On the other hand, densities higher than 5 or 6 are generally a sign of number padding. To wit, even the International Consumer Electronics Show (CES), which is the king of U.S. trade shows (and is audited) only has a traffic density of 3.5. If a calculation for a show results in a density much higher than the U.S. average, Sequeira says, the attendance numbers provided are likely inflated, and you should weigh any additional calculations using that attendance figure sceptically.

Using the most realistic attendance numbers possible, determine how many of those attendees represent prospects who are interested in your offerings and likely to visit your booth. This is known as your potential audience.

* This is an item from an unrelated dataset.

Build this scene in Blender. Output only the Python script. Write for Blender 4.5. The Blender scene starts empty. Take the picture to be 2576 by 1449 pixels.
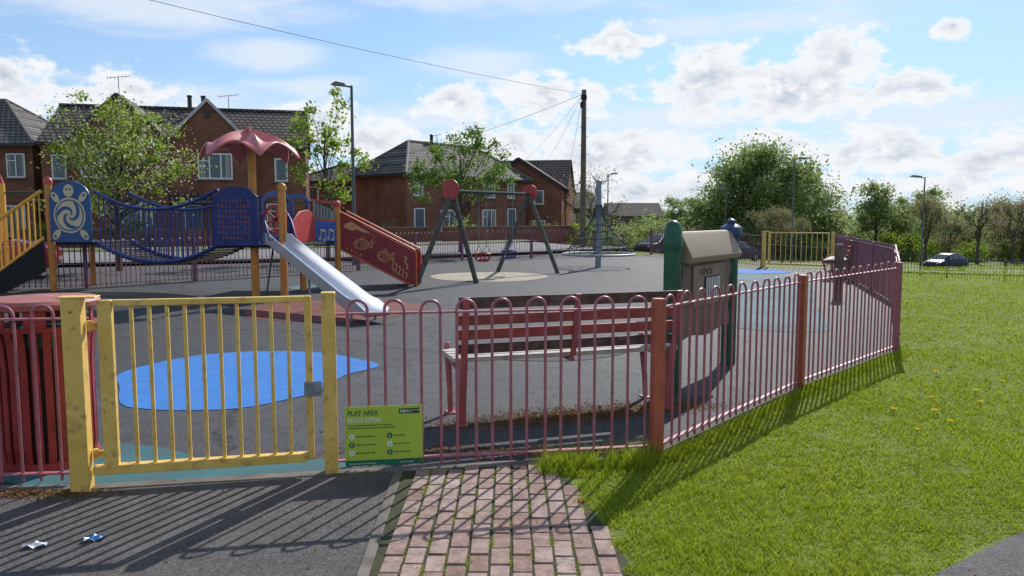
import bpy, math, random
import numpy as np
from mathutils import Vector, Matrix
random.seed(7); rng=np.random.default_rng(7)
scene=bpy.context.scene; COL=scene.collection
R=math.radians
def hgt(x,y):
    w=.8*x+.3*(y-10)-12
    return -5*(1-math.exp(-w*.14/5)) if w>0 else 0.0
# ---------------------------------------------------------------- materials
MATS={}
def nn(nt,t,**k):
    n=nt.nodes.new(t)
    for a,b in k.items(): setattr(n,a,b)
    return n
def mat(name,c,rough=.55,metal=0,var=.18,ns=6,c2=None,bump=.0,bs=60,spec=.5,dirt=None,dirt_amt=.5,ds=3,coat=0):
    if name in MATS: return MATS[name]
    m=bpy.data.materials.new(name); m.use_nodes=True; nt=m.node_tree; L=nt.links
    b=nt.nodes['Principled BSDF']; tc=nn(nt,'ShaderNodeTexCoord')
    no=nn(nt,'ShaderNodeTexNoise'); no.inputs['Scale'].default_value=ns; no.inputs['Detail'].default_value=6
    L.new(tc.outputs['Object'],no.inputs['Vector'])
    cr=nn(nt,'ShaderNodeValToRGB'); L.new(no.outputs['Fac'],cr.inputs['Fac'])
    cr.color_ramp.elements[0].position=.3; cr.color_ramp.elements[1].position=.7
    c2=c2 or tuple(min(1,x*(1+var)) for x in c); c1=tuple(x*(1-var) for x in c)
    cr.color_ramp.elements[0].color=(*c1,1); cr.color_ramp.elements[1].color=(*c2,1)
    out=cr.outputs['Color']
    if dirt:
        n2=nn(nt,'ShaderNodeTexNoise'); n2.inputs['Scale'].default_value=ds; n2.inputs['Detail'].default_value=10; n2.inputs['Roughness'].default_value=.7
        L.new(tc.outputs['Object'],n2.inputs['Vector'])
        r2=nn(nt,'ShaderNodeValToRGB'); r2.color_ramp.elements[0].position=.52; r2.color_ramp.elements[1].position=.68
        r2.color_ramp.elements[1].color=(dirt_amt,)*3+(1,); L.new(n2.outputs['Fac'],r2.inputs['Fac'])
        mx=nn(nt,'ShaderNodeMix',data_type='RGBA'); L.new(r2.outputs['Color'],mx.inputs[0]); L.new(out,mx.inputs[6]); mx.inputs[7].default_value=(*dirt,1); out=mx.outputs[2]
    L.new(out,b.inputs['Base Color'])
    b.inputs['Roughness'].default_value=rough; b.inputs['Metallic'].default_value=metal; b.inputs['Specular IOR Level'].default_value=spec
    if coat: b.inputs['Coat Weight'].default_value=coat
    if bump:
        n3=nn(nt,'ShaderNodeTexNoise'); n3.inputs['Scale'].default_value=bs; n3.inputs['Detail'].default_value=4
        L.new(tc.outputs['Object'],n3.inputs['Vector'])
        bp=nn(nt,'ShaderNodeBump'); bp.inputs['Strength'].default_value=bump; bp.inputs['Distance'].default_value=.01
        L.new(n3.outputs['Fac'],bp.inputs['Height']); L.new(bp.outputs['Normal'],b.inputs['Normal'])
    MATS[name]=m; return m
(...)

If you or the organizer has already surveyed attendees to determine demographics, buying plans, and/or interest in your category of products or services, you're a step ahead of the game. If show management does not have such information available, make a guesstimate based on what per cent of the exhibiting companies are there targeting the same individuals with similar products, and figure your audience is about that same portion of overall attendance. For example, if there are 500 exhibitors at the show, and 50 of them are selling products similar to yours, it's a relatively safe bet to assume that roughly 10 per cent of attendees are interested in your offerings and likely to represent your target market. Then, multiply the show's total attendance by the per cent that comprise your target. For example, if 30 per cent of attendees represent your target market, and the show has 10,000 net attendees, your theoretical audience would be 3,000 people.